Jawabnya bisa saja tidak mungkin, namun harus diupayakan menjadi mungkin. Tentu
saja orientasi dari kekuasaan itu harus dikembalikan kepada hakikat
kepemimpinan yang membangun, bukan menguasai. Ini adalah kesalahan yang harus
diperbaiki oleh pemerintah Aceh, baik Provinsi maupun kabupaten kota.
15 Menit Yang
Menakjubkan itu
Nah, kiranya pemerintah
beserta jajaran Dinas Pendidikan memang tidak boleh kehilangan akal sehat
da;lam mengelola pendidikan di daerah ini. Pemerintah memang harus meluruskan
hati dalam mengelola pendidikkan. Pemerintah juga tidak boleh beralasan tidak
ada dana untuk membiayai upaya peningkatan kualitas sumber daya manusia (SDM)

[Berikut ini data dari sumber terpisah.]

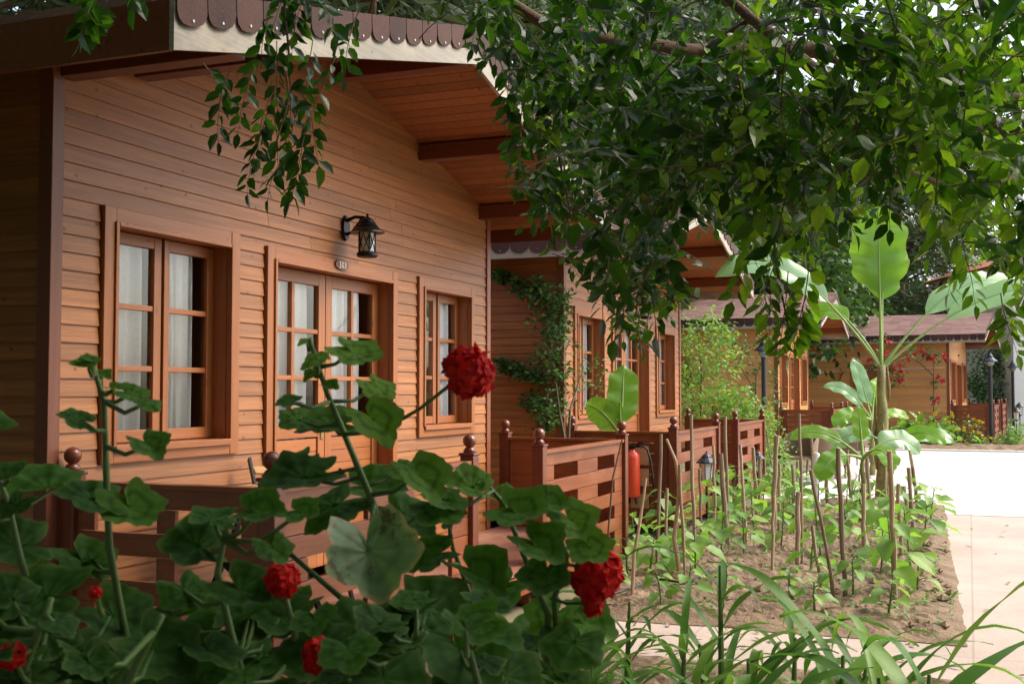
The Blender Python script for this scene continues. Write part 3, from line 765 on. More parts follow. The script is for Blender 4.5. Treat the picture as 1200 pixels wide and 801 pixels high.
# clods of earth
cl = MB()
for i in range(420):
    x = R.uniform(7.5, 14.5); y = R.uniform(bedL(x)+.03, 2.6); r = R.choice((.012, .018, .026, .042))*R.uniform(.7, 1.2)
    c = V((x, y, .055)); pts = [c + V((q[0]*r*R.uniform(.7, 1.3), q[1]*r*R.uniform(.7, 1.3), q[2]*r*.7)) for q in ((1,0,0),(0,1,0),(-1,0,0),(0,-1,0),(0,0,1),(0,0,-1))]
    ix = [cl.vert(p) for p in pts]
    for a, b, c_ in ((0,1,4),(1,2,4),(2,3,4),(3,0,4),(1,0,5),(2,1,5),(3,2,5),(0,3,5)): cl.face((ix[a], ix[b], ix[c_]))
o = cl.build('soil_clods', M['soil']); o['kind'] = 'stuff'

# ------------------------------------------------------------------ stakes in the vegetable bed (photo pixels: top, foot, thickness)
ST = [((775,509),(769,668),9,0),((781,572),(780,673),8,0),((810,486),(814,655),9,0),((836,522),(838,625),8,0),((845,532),(854,643),14,0),((850,488),(853,630),8,0),((867,520),(876,640),8,0),((882,523),(888,611),9,0),
      ((910,509),(905,645),12,0),((937,484),(941,662),7,0),((951,496),(953,590),7,0),((950,551),(981,706),9,0),((968,557),(969,595),10,0),((982,526),(991,704),12,0),((936,577),(933,665),12,0),
      ((1011,567),(1012,663),12,0),((951,615),(963,692),9,0),((992,527),(1000,611),8,0),((1017,537),(1020,628),8,0),((1035,500),(1038,605),8,0),((1042,527),(1050,702),13,0),((1052,567),(1057,657),11,0),((1060,569),(1065,618),9,0),
      ((1065,547),(1070,628),9,0),((1070,547),(1075,590),8,0),((1066,525),(1074,583),9,0),((796,544),(803,689),8,0),((907,581),(904,675),8,0),((914,543),(912,625),8,0),((890,534),(889,605),8,0),((929,544),(930,614),8,0),((820,548),(822,640),7,0)]
CURVED = [([(781,514),(792,540),(796,575),(790,630),(802,689)],6), ([(757,560),(750,610),(743,650),(740,699)],5), ([(729,515),(718,560),(713,620),(712,668)],3)]
stakes = []
for (t, f, w, _) in ST:
    a = gnd(f[0], f[1], .03); d = (a - CAMP).dot(FW); b = dep(t[0], t[1], d + R.uniform(-.1, .1)); r = max(.008, w/FPX*d*.23)
    rel = b - a; k = MB(); n = 6; jit = [rnd_dir()*r*.4 for _ in range(n+1)]
    k.tube([rel*(i/n) + jit[i] - (UP*.12 if i == 0 else V((0,0,0))) for i in range(n+1)], [r*R.uniform(.85, 1.12) for i in range(n+1)], 8, var=R.random())
    stakes.append((k.build('stake', M['stake'], loc=a), f[0], rel, r))
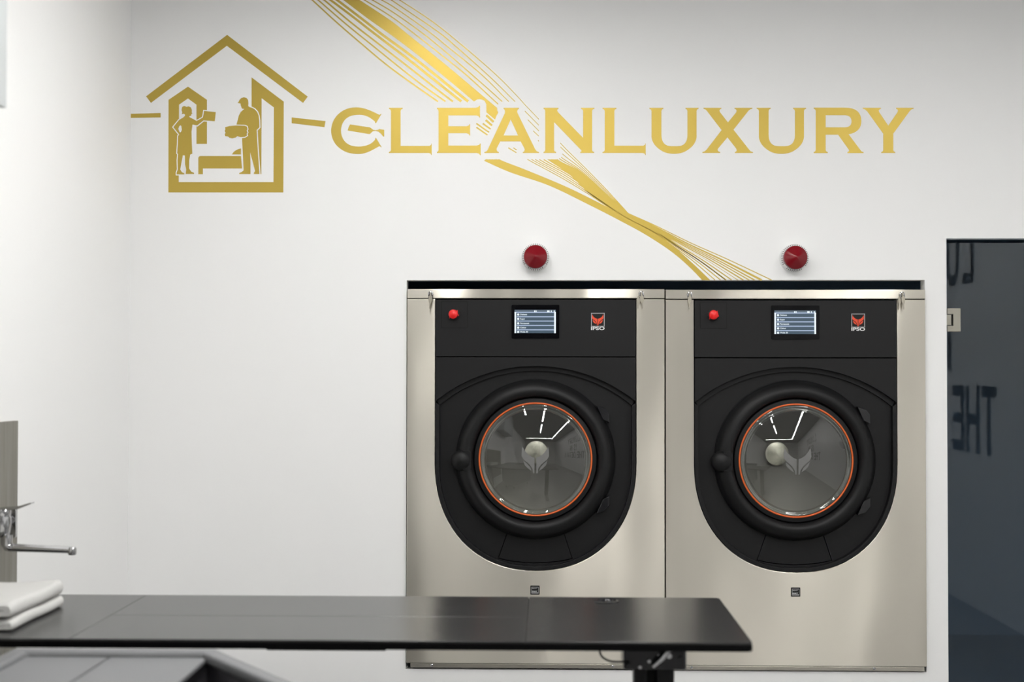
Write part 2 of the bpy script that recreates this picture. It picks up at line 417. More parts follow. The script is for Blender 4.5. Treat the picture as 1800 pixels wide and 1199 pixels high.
LETTERS.append([[(1516.4, T), (1548.5, T), (1548.5, T+1.6), (1545.6, T+3), (1544.5, 194.4), (1545.2, 197), (1561.3, 221), (1577.8, 197), (1578.6, 194.4), (1577.8, T+3), (1575.1, T+1.6), (1575.1, T), (1605.9, T), (1605.9, T+1.6), (1602, T+2.8), (1598.5, 196),
    (1570.1, 235), (1570.1, B-5), (1571, B-3), (1573.6, B-1.4), (1573.6, B), (1548.9, B), (1548.9, B-1.4), (1551.6, B-3), (1552.5, B-5), (1552.5, 235), (1524.5, 196), (1520.5, T+2.8), (1516.4, T+1.6)]])
o0 = decal_origin(1094, 230)
sign = empty('wall_lettering', o0, 'large gold serif company lettering across the white wall above the machines', 'lettering')
for lt in LETTERS:
    m = MB(); m.prism([loc_pts(l, o0) for l in lt], -.0006, -.0001, GOLD); m.build('letter', sign)
m = MB()
m.prism([loc_pts([(615.4, 218.8), (649.5, 223.9), (652, 225), (656, 228.3), (660, 229), (664, 228.4), (667, 227), (675.4, 228.3), (675.4, 240), (673.5, 240), (670, 235.5), (665.5, 231.5), (660, 230.1), (655, 231), (650.5, 235.5), (648, 235.6), (611.2, 229.5), (612.5, 224.5)], o0)], -.0006, -.0001, GOLD)
m.build('dash', sign)

# house emblem
def c1(p): return (200 + p[0]/3.7476, 40 + p[1]/3.7476)
def cw(p): return (220 + p[0]/6.311, 130 + p[1]/6.311)
def cm(p): return (370 + p[0]/5.4526, 130 + p[1]/5.4526)
def grow(pts, d):
    n = len(pts); A = sum(pts[i][0]*pts[(i+1) % n][1]-pts[(i+1) % n][0]*pts[i][1] for i in range(n)); s = 1 if A > 0 else -1
    out = []
    for i in range(n):
        a, b, c = pts[i-1], pts[i], pts[(i+1) % n]
        e1 = Vector((b[0]-a[0], b[1]-a[1])).normalized(); e2 = Vector((c[0]-b[0], c[1]-b[1])).normalized()
        n1 = Vector((e1.y, -e1.x))*s; n2 = Vector((e2.y, -e2.x))*s
        q = n1+n2
        if q.length < .3: q = n1
        q.normalize(); k = min(1.6, 1/max(.45, q.dot(n1)))
        out.append((b[0]+q.x*d*k, b[1]+q.y*d*k))
    return out
eo = decal_origin(398, 205)
emb = empty('house_emblem', eo, 'gold house outline emblem with two people inside, left of the gold lettering', 'emblem')
def dec(name, loops, mt=GOLD, y=-.0003, parent=emb, o=eo):
    m = MB(); m.prism([loc_pts(l, o) for l in loops], y-.0001, y+.0001, mt); return m.build(name, parent)
dec('roof', [[c1(p) for p in [(213,485),(747,80),(1278,487),(1247,528),(745,152),(245,528)]]])
dec('dash', [[c1(p) for p in [(103,600),(309,595),(309,624),(105,627)]]])
dec('dash', [[c1(p) for p in [(1172,624),(1395,648),(1388,688),(1172,662)]]])
dec('house_outline', [[c1(p) for p in [(908,360),(1120,520),(1117,1118),(360,1118),(361,508),(489,421),(614,508),(614,798),(545,798),(545,540),(489,499),(430,540),(428,1050),(1052,1050),(1055,558),(974,497),(972,998),(967,998),(945,700),(908,600)]]])
dec('bed', [[c1(p) for p in [(557,998),(557,890),(561,882),(570,878),(838,878),(845,960),(587,960),(587,998)]]])
dec('pillow', [[c1(p) for p in [(778,868),(788,853),(800,843),(820,833),(838,828),(838,868)]]])
woman = [cw(p) for p in [(628,450),(634,428),(626,400),(632,370),(645,359),(662,357),(680,366),(705,360),(730,372),(741,400),(740,428),(746,441),(736,445),(733,464),(712,470),(716,481),(760,503),(793,522),(840,497),(864,482),
    (870,450),(876,410),(1006,424),(995,525),(870,516),(840,540),(800,572),(748,562),(737,640),(740,760),(746,885),(722,895),(712,960),(710,1050),(735,1085),(766,1098),(765,1110),(673,1110),(678,1060),(665,1000),(663,905),(641,903),(626,980),(612,1060),(630,1090),(658,1103),(655,1115),(572,1115),(572,1095),(585,1060),(582,960),(588,890),(578,880),(585,780),(588,690),(600,672),(535,590),(600,510),(640,487),(664,466),(664,450),(645,441)]]
hole = [cw(p) for p in [(590,610),(600,582),(613,570),(624,578),(630,620),(620,645),(607,650)]]
man = [cm(p) for p in [(258,278),(268,271),(278,250),(295,232),(320,224),(345,230),(360,248),(364,280),(362,308),(375,318),(400,325),(425,340),(448,365),(462,400),(468,445),(470,512),(443,538),(447,620),(453,720),(462,840),(470,960),(416,960),(418,945),(428,932),(402,830),(381,752),(384,870),(384,960),(275,960),(277,950),(300,940),(318,925),(312,800),(303,620),(300,560),(248,490),(262,440),(272,400),(290,365),(325,336),(303,333),(297,320),(290,300),(288,284)]]
load = [cm(p) for p in [(140,512),(180,500),(250,494),(330,497),(350,506),(356,530),(347,545),(356,560),(347,575),(352,590),(330,604),(290,607),(258,597),(243,610),(210,618),(182,612),(168,600),(142,597),(137,580),(146,565),(137,548),(144,530)]]
for nm, P, hs in (('woman_figure', woman, [hole]), ('man_figure', man, [])):
    dec('keyline', [grow(P, 1.75)], WHITE, -.00055)
    dec(nm, [P]+hs, GOLD, -.0008)
dec('keyline', [grow(load, 1.5)], WHITE, -.00105)
dec('folded_laundry', [load], GOLD, -.0013)

# swoosh of gold stripes behind the lettering: cut back by a margin round the letters
SEG = []
for lt in LETTERS:
    for l in lt:
        for i in range(len(l)): SEG.append((*l[i], *l[(i+1) % len(l)]))
SEG = np.array(SEG)
def dist_letters(P):
    P = np.asarray(P); A = SEG[:, :2]; D = SEG[:, 2:]-A
    out = np.empty(len(P))
    for i in range(0, len(P), 2000):
        q = P[i:i+2000][:, None, :]-A[None]
        t = np.clip((q*D[None]).sum(-1)/np.maximum((D*D).sum(-1), 1e-9)[None], 0, 1)
        out[i:i+2000] = np.sqrt(((q-t[..., None]*D[None])**2).sum(-1)).min(1)
    return out
def inside_letters(P):
    # inside the A triangle etc. is left to the margin
    return np.zeros(len(P), bool)
def resample(pts, step):
    P = np.array(pts); d = np.r_[0, np.cumsum(np.linalg.norm(np.diff(P, axis=0), axis=1))]
    n = max(2, int(d[-1]/step)); s = np.linspace(0, d[-1], n)
    return np.c_[np.interp(s, d, P[:, 0]), np.interp(s, d, P[:, 1])]
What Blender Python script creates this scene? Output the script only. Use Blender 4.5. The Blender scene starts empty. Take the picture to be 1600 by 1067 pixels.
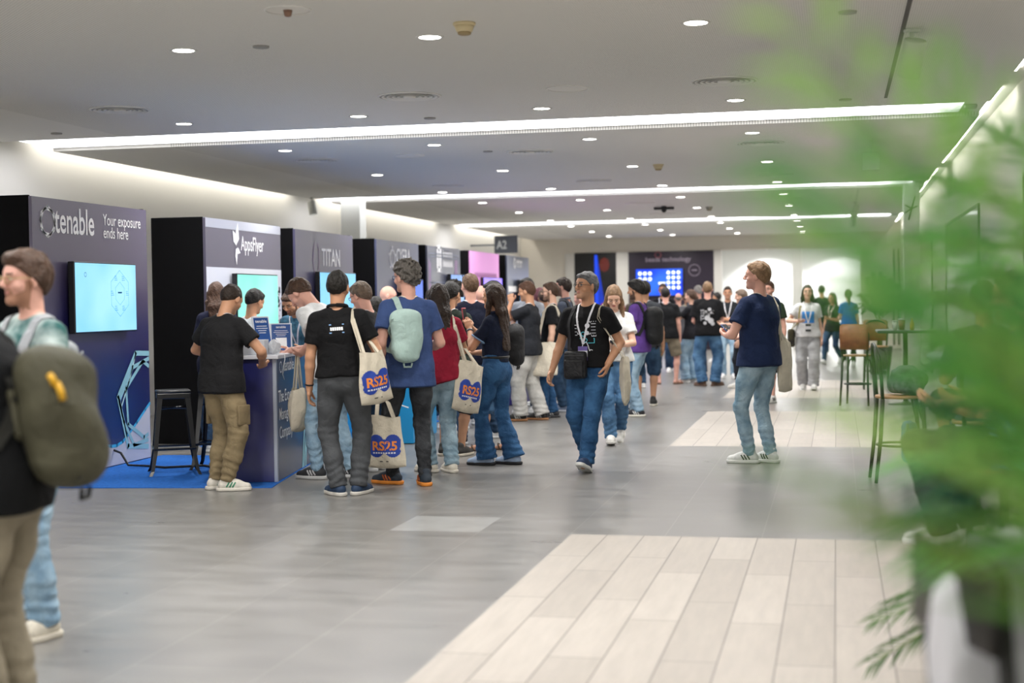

masyarakat Aceh lewat pendidikan. Karena sesungguhnya, tanpa dana yang besar,
asal niat untuk meningkatkan kualitas pendidikan itu besar, ada cara yang lebih
efektif dan efisien dalam meningkatkan kualitas pendidikan di Aceh. Pertanyaannya adalah, apa yang bisa
dilakukan?
Yang pertama harus dilakukan
adalah meluruskan kembali niat atau political will pemerintah daerah da Dinas
Pendidikan dalam membangun pendidikan yang berkualitas. Hal kedua adalah
membuat program literasi yang mendorong dan mewajibkan semua sekolah
melaksanakan kegiatan- kegiatan literasi yang mencakup peningkatan budaya baca
dan menulis. Untuk hal ini, pemerintah bersama Dinas Pendidikan Aceh di
Provinsi dan Kabupaten /kota bisa melakukan gerakan membaca 15 menit. Gerakan
15 menit yang menakjubkan, dilakukan dengan cara mewajibkan setiap anak dan
guru membaca selama minimal 15 menit setiap pagi, sebelum pelajaran jam pertama
dilakukan. Kegiatan harus diberlakukan di setiap kelas yang di setiap sekolah
dengan melibatkan semua guru di masing-masing kelas. Setelah setiap anak dan
guru membaca minimal 15 menit tersebut, guru melanjutkan sebuah aktivitas
reproduktif dengan meminta satu orang anak setiap hari usai membaca, untuk
menceritakan kembali di depan kelas, apa yang telah dibaca. Ini penting, untuk
melatih kemampuan public speaking
anak-anak. Bila ini dilakukan setiap hari. Insya Allah kualitas pendidikan di
Aceh akan meningkat dengan sangat menakjubkan.
Agar program ini bisa
berjalan dengan baik, pemerintah daerah dan Dinas Pendidikan beserta sekolah,
harus menyediakan sejumlah buku bacaan yang menarik untk dibaca oleh anak-anak
dan guru di sekolah. Tentu saja tidak harus menyediakan perpustakaan yang
lengkap, tetapi cukup dengan menyediakan pojok baca di setiap kelas dengan buku
– buku yang berkualitas, bukan membali buku dan bacaan berdasarkan birahi
proyek ( project oriented). Mari kita bergerak sekarang juga.